Commissioners have presented a draft of a proposed employee handbook that would update county policies with the goal of saving money. The handbook has not been comprehensively revised since 1993.
Among the proposed changes is eliminating an employee option to accept a $6,000 annual stipend in lieu of health insurance.
County employees packed Tuesday morning’s commission meeting after learning the handbook revision and stipend elimination were on the agenda.
A meeting of Ohio County elected officials with commissioners scheduled for Monday night to discuss policy changes was canceled, leading employees to believe approval was imminent. Commissioners denied that was the case.
County Clerk of Courts Brenda Miller said employees felt excluded from the process.
“We have always worked together as a team,” Miller said. “If there is not transparency, that is difficult for me to understand and deal with.”
She said elected officials had received copies of the handbook last week and she has been reviewing it and making notes.
“The previous commissioners would always discuss things with us when there were major changes coming down,” Miller said. “We were able to discuss them and have input. We don’t have that anymore, and that’s a shame. The people getting hurt the most are the employees.”
Miller, a 37-year county employee, said she is concerned the changes could lead to turnover.
“We won’t be able to give these jobs away,” she said. “I have grave concerns, and I think all the elected officials here have the same ones.”
County Assessor Tiffany Hoffman said numerous provisions in the proposed handbook require discussion.
She said elected officials and department heads were asked to reduce budgets by 10% for fiscal year 2026-2027, which she accomplished by eliminating a position in her office.
Hoffman said the handbook also includes a policy prohibiting overtime even when additional work is needed.
She said commissioners were “leaving no incentives to retain or attract employees.”
County Clerk Mike Kelly said the proposal has disrupted daily operations.
“They can’t get work done because they’re busy talking about it,” he said. “We as elected officials haven’t had a conversation about the handbook. We’re only starting it now because people are here and they are angry.”
Commissioner Randy Wharton said the handbook is “far from a done deal” and expressed regret over the concern it has caused.
He also said elected officials ultimately have authority over their own offices and commissioners cannot override their policies.
Sheriff Nelson Croft said his department, which has the largest county budget, has taken the biggest reduction.
“We all need to work together in a way that our tier 1 employees are not getting punished,” he said. “I think the stipend is a good idea.

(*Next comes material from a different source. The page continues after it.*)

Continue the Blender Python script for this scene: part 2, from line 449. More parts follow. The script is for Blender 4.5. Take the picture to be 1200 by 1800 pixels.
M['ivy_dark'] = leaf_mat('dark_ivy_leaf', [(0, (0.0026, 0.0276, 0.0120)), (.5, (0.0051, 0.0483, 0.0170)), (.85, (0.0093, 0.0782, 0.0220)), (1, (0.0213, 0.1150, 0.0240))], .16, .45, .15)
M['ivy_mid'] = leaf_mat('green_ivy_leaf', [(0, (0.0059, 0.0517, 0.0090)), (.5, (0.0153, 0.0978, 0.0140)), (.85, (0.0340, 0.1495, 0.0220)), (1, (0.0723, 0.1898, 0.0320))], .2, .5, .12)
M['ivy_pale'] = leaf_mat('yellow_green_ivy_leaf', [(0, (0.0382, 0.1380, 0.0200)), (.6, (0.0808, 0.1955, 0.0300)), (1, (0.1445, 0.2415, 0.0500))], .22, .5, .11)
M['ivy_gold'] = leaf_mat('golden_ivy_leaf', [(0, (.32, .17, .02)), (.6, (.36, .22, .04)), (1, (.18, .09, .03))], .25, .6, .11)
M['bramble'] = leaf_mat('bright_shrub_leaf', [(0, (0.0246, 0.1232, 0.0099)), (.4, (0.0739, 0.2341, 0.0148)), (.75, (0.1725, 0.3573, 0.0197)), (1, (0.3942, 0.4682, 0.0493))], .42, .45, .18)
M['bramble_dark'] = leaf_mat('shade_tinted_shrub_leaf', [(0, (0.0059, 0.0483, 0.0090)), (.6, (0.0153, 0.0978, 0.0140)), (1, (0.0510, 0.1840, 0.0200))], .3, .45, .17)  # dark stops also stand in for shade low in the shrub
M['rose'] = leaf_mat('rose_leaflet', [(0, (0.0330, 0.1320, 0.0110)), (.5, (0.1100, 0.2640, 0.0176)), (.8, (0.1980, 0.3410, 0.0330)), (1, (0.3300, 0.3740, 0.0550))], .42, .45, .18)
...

If we can come up with a way to save it, that’s fine.”
County Prosecutor Shawn Turak said she has already lost one employee within the past week amid uncertainty over the proposed changes.
“I have staff that is phenomenal, and I’m afraid I’m going to lose them,” she said.
Anthony McDaniel, a paramedic and vice president of International Association of Fire Fighters Local 5405, said language in the handbook indicates the county would no longer recognize labor unions.
Ohio County Emergency Management Agency Director Lou Vargo questioned whether non-elected agency employees would have a voice in the process, including those at the health department, development authority, airport and other entities.
Commission President Zach Abraham said the county’s health care costs are unsustainable.
He said the county budget is about $24 million annually, with roughly $6 million spent on employee health insurance.
Abraham suggested the county could raise salaries, eliminate health benefits, absorb associated penalties and still “come out ahead.”